After Austin, Musk says the service will swiftly expand to other cities. But, again, he’s made these claims for years. And, to date, Tesla hasn’t yet proved it can make a car that drives itself without supervision in public.
Musk’s killer app may be cost and scale. Teslas only use cameras to “see” the world, while Waymos rely on a wider array of more expensive sensors and highly detailed maps of the cities they operate in. (To get a sense of the costs involved here, just know that Waymo closed a $5.6 billion funding round last year.) If Tesla can achieve the same reliability as Waymo with cars you can buy for $40,000 or $50,000—a big “if”—that’s a big deal.

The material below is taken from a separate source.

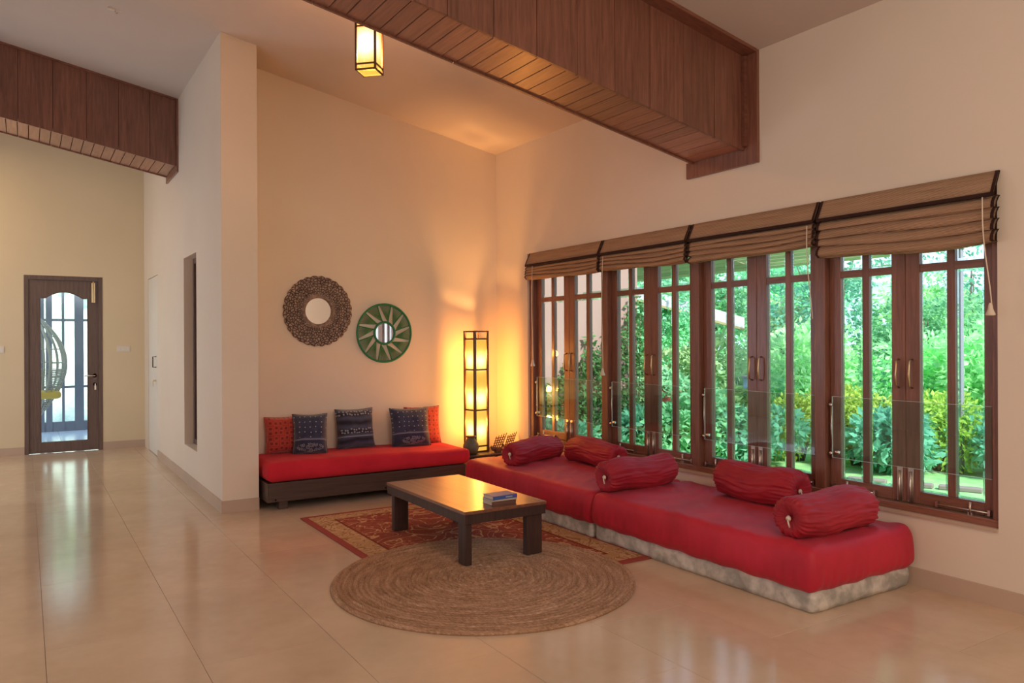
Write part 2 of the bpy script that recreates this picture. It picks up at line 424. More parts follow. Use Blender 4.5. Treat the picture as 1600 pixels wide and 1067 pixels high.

But so far, while Tesla has been ironing out the kinks, Waymo has cemented itself as the driverless taxi company in the U.S.
One of the OGs of the autonomous-vehicle industry, Google (now under parent company Alphabet) started researching self-driving cars in 2009 and launched Waymo in 2016. Today, Waymo has autonomous, electric Jaguars on the road in San Francisco, Los Angeles and Phoenix. Next up: deployment in Atlanta and Austin on the Uber platform, and Miami too.